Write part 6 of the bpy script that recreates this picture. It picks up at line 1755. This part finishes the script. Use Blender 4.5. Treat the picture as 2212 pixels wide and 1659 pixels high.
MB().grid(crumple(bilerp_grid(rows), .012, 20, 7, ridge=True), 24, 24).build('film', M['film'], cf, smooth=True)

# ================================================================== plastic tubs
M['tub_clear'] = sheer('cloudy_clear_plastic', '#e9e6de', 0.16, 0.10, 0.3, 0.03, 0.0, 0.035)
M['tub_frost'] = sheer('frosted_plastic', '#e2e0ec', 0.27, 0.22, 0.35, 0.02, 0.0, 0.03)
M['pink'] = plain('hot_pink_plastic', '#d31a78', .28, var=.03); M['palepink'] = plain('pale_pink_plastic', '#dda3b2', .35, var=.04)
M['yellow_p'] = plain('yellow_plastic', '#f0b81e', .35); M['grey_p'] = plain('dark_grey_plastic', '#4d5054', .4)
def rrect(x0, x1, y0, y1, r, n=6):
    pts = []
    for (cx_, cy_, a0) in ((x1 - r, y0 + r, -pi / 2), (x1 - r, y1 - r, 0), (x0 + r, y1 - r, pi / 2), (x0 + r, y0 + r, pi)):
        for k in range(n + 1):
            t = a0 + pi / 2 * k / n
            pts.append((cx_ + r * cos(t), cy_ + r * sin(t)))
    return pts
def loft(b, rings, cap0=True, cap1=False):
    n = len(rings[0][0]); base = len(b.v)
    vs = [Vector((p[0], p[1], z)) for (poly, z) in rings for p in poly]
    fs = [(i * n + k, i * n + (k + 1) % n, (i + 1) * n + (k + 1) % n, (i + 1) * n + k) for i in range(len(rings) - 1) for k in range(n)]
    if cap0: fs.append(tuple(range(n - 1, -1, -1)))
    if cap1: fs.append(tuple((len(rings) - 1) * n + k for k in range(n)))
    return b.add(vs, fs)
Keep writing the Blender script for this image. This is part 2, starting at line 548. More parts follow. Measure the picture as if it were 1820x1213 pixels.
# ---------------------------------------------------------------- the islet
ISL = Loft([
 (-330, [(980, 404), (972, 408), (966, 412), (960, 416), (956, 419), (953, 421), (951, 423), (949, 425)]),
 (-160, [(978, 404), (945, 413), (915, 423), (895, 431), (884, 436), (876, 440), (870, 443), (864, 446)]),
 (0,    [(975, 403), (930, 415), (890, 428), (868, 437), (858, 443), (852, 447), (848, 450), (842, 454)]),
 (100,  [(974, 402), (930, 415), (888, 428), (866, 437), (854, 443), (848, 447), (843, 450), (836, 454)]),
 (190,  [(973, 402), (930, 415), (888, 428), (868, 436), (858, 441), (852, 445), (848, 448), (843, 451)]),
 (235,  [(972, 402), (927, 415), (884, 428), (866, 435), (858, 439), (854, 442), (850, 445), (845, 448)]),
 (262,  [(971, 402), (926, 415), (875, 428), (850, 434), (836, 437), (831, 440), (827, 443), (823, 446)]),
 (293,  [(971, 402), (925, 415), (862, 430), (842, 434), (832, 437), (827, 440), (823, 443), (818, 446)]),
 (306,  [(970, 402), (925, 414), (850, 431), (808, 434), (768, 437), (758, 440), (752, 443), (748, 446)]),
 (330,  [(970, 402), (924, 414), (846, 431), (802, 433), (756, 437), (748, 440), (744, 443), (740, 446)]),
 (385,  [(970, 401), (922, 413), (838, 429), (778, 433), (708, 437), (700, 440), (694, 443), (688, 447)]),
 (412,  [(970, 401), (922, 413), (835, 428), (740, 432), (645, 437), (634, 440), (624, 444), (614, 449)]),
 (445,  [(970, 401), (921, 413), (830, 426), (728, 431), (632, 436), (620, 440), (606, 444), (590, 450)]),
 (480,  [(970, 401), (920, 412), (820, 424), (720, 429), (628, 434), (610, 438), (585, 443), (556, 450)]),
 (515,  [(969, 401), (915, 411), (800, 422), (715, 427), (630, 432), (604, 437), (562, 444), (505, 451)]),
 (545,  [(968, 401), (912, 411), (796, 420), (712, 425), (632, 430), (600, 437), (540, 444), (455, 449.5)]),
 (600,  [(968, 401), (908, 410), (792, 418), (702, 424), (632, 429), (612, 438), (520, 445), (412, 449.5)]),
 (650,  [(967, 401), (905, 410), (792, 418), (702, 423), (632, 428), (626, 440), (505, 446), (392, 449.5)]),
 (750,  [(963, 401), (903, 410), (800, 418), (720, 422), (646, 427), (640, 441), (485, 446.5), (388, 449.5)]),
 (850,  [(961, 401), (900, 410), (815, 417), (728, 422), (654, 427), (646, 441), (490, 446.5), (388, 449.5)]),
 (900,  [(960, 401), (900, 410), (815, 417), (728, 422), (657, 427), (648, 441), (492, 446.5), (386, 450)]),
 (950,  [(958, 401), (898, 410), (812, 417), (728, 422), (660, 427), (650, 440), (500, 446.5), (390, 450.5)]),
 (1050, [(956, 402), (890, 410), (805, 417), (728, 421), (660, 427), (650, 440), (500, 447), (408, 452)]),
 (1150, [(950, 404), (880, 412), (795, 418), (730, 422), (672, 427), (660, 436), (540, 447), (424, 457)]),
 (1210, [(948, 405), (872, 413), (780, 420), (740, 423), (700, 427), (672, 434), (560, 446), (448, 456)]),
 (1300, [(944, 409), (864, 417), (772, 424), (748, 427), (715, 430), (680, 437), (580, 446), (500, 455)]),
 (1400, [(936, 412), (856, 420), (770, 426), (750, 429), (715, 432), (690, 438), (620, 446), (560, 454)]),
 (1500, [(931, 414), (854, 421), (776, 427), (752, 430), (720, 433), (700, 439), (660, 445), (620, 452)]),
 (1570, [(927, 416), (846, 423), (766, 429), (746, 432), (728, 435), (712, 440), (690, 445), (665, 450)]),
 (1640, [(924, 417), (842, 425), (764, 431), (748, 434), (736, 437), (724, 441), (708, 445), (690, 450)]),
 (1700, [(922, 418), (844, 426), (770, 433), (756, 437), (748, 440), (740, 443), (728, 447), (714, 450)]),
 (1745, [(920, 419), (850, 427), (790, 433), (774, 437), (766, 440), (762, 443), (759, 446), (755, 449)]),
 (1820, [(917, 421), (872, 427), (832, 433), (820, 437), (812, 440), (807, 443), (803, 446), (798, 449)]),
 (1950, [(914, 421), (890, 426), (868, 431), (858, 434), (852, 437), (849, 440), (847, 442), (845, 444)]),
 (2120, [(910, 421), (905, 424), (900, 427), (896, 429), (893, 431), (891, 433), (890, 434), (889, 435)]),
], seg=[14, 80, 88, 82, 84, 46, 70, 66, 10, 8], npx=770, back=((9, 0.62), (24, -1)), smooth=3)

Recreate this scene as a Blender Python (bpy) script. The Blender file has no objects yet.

^^^^^^^^

What you have to do = Write out every line exactly as it stands.

Correct answer =
Write part 6 of the bpy script that recreates this picture. It picks up at line 1755. This part finishes the script. Use Blender 4.5. Treat the picture as 2212 pixels wide and 1659 pixels high.
MB().grid(crumple(bilerp_grid(rows), .012, 20, 7, ridge=True), 24, 24).build('film', M['film'], cf, smooth=True)

# ================================================================== plastic tubs
M['tub_clear'] = sheer('cloudy_clear_plastic', '#e9e6de', 0.16, 0.10, 0.3, 0.03, 0.0, 0.035)
M['tub_frost'] = sheer('frosted_plastic', '#e2e0ec', 0.27, 0.22, 0.35, 0.02, 0.0, 0.03)
M['pink'] = plain('hot_pink_plastic', '#d31a78', .28, var=.03); M['palepink'] = plain('pale_pink_plastic', '#dda3b2', .35, var=.04)
M['yellow_p'] = plain('yellow_plastic', '#f0b81e', .35); M['grey_p'] = plain('dark_grey_plastic', '#4d5054', .4)
def rrect(x0, x1, y0, y1, r, n=6):
    pts = []
    for (cx_, cy_, a0) in ((x1 - r, y0 + r, -pi / 2), (x1 - r, y1 - r, 0), (x0 + r, y1 - r, pi / 2), (x0 + r, y0 + r, pi)):
        for k in range(n + 1):
            t = a0 + pi / 2 * k / n
            pts.append((cx_ + r * cos(t), cy_ + r * sin(t)))
    return pts
def loft(b, rings, cap0=True, cap1=False):
    n = len(rings[0][0]); base = len(b.v)
    vs = [Vector((p[0], p[1], z)) for (poly, z) in rings for p in poly]
    fs = [(i * n + k, i * n + (k + 1) % n, (i + 1) * n + (k + 1) % n, (i + 1) * n + k) for i in range(len(rings) - 1) for k in range(n)]
    if cap0: fs.append(tuple(range(n - 1, -1, -1)))
    if cap1: fs.append(tuple((len(rings) - 1) * n + k for k in range(n)))
    return b.add(vs, fs)
Keep writing the Blender script for this image. This is part 2, starting at line 548. More parts follow. Measure the picture as if it were 1820x1213 pixels.
# ---------------------------------------------------------------- the islet
ISL = Loft([
 (-330, [(980, 404), (972, 408), (966, 412), (960, 416), (956, 419), (953, 421), (951, 423), (949, 425)]),
 (-160, [(978, 404), (945, 413), (915, 423), (895, 431), (884, 436), (876, 440), (870, 443), (864, 446)]),
 (0,    [(975, 403), (930, 415), (890, 428), (868, 437), (858, 443), (852, 447), (848, 450), (842, 454)]),
 (100,  [(974, 402), (930, 415), (888, 428), (866, 437), (854, 443), (848, 447), (843, 450), (836, 454)]),
 (190,  [(973, 402), (930, 415), (888, 428), (868, 436), (858, 441), (852, 445), (848, 448), (843, 451)]),
 (235,  [(972, 402), (927, 415), (884, 428), (866, 435), (858, 439), (854, 442), (850, 445), (845, 448)]),
 (262,  [(971, 402), (926, 415), (875, 428), (850, 434), (836, 437), (831, 440), (827, 443), (823, 446)]),
 (293,  [(971, 402), (925, 415), (862, 430), (842, 434), (832, 437), (827, 440), (823, 443), (818, 446)]),
 (306,  [(970, 402), (925, 414), (850, 431), (808, 434), (768, 437), (758, 440), (752, 443), (748, 446)]),
 (330,  [(970, 402), (924, 414), (846, 431), (802, 433), (756, 437), (748, 440), (744, 443), (740, 446)]),
 (385,  [(970, 401), (922, 413), (838, 429), (778, 433), (708, 437), (700, 440), (694, 443), (688, 447)]),
 (412,  [(970, 401), (922, 413), (835, 428), (740, 432), (645, 437), (634, 440), (624, 444), (614, 449)]),
 (445,  [(970, 401), (921, 413), (830, 426), (728, 431), (632, 436), (620, 440), (606, 444), (590, 450)]),
 (480,  [(970, 401), (920, 412), (820, 424), (720, 429), (628, 434), (610, 438), (585, 443), (556, 450)]),
 (515,  [(969, 401), (915, 411), (800, 422), (715, 427), (630, 432), (604, 437), (562, 444), (505, 451)]),
 (545,  [(968, 401), (912, 411), (796, 420), (712, 425), (632, 430), (600, 437), (540, 444), (455, 449.5)]),
 (600,  [(968, 401), (908, 410), (792, 418), (702, 424), (632, 429), (612, 438), (520, 445), (412, 449.5)]),
 (650,  [(967, 401), (905, 410), (792, 418), (702, 423), (632, 428), (626, 440), (505, 446), (392, 449.5)]),
 (750,  [(963, 401), (903, 410), (800, 418), (720, 422), (646, 427), (640, 441), (485, 446.5), (388, 449.5)]),
 (850,  [(961, 401), (900, 410), (815, 417), (728, 422), (654, 427), (646, 441), (490, 446.5), (388, 449.5)]),
 (900,  [(960, 401), (900, 410), (815, 417), (728, 422), (657, 427), (648, 441), (492, 446.5), (386, 450)]),
 (950,  [(958, 401), (898, 410), (812, 417), (728, 422), (660, 427), (650, 440), (500, 446.5), (390, 450.5)]),
 (1050, [(956, 402), (890, 410), (805, 417), (728, 421), (660, 427), (650, 440), (500, 447), (408, 452)]),
 (1150, [(950, 404), (880, 412), (795, 418), (730, 422), (672, 427), (660, 436), (540, 447), (424, 457)]),
 (1210, [(948, 405), (872, 413), (780, 420), (740, 423), (700, 427), (672, 434), (560, 446), (448, 456)]),
 (1300, [(944, 409), (864, 417), (772, 424), (748, 427), (715, 430), (680, 437), (580, 446), (500, 455)]),
 (1400, [(936, 412), (856, 420), (770, 426), (750, 429), (715, 432), (690, 438), (620, 446), (560, 454)]),
 (1500, [(931, 414), (854, 421), (776, 427), (752, 430), (720, 433), (700, 439), (660, 445), (620, 452)]),
 (1570, [(927, 416), (846, 423), (766, 429), (746, 432), (728, 435), (712, 440), (690, 445), (665, 450)]),
 (1640, [(924, 417), (842, 425), (764, 431), (748, 434), (736, 437), (724, 441), (708, 445), (690, 450)]),
 (1700, [(922, 418), (844, 426), (770, 433), (756, 437), (748, 440), (740, 443), (728, 447), (714, 450)]),
 (1745, [(920, 419), (850, 427), (790, 433), (774, 437), (766, 440), (762, 443), (759, 446), (755, 449)]),
 (1820, [(917, 421), (872, 427), (832, 433), (820, 437), (812, 440), (807, 443), (803, 446), (798, 449)]),
 (1950, [(914, 421), (890, 426), (868, 431), (858, 434), (852, 437), (849, 440), (847, 442), (845, 444)]),
 (2120, [(910, 421), (905, 424), (900, 427), (896, 429), (893, 431), (891, 433), (890, 434), (889, 435)]),
], seg=[14, 80, 88, 82, 84, 46, 70, 66, 10, 8], npx=770, back=((9, 0.62), (24, -1)), smooth=3)

Recreate this scene as a Blender Python (bpy) script. The Blender file has no objects yet.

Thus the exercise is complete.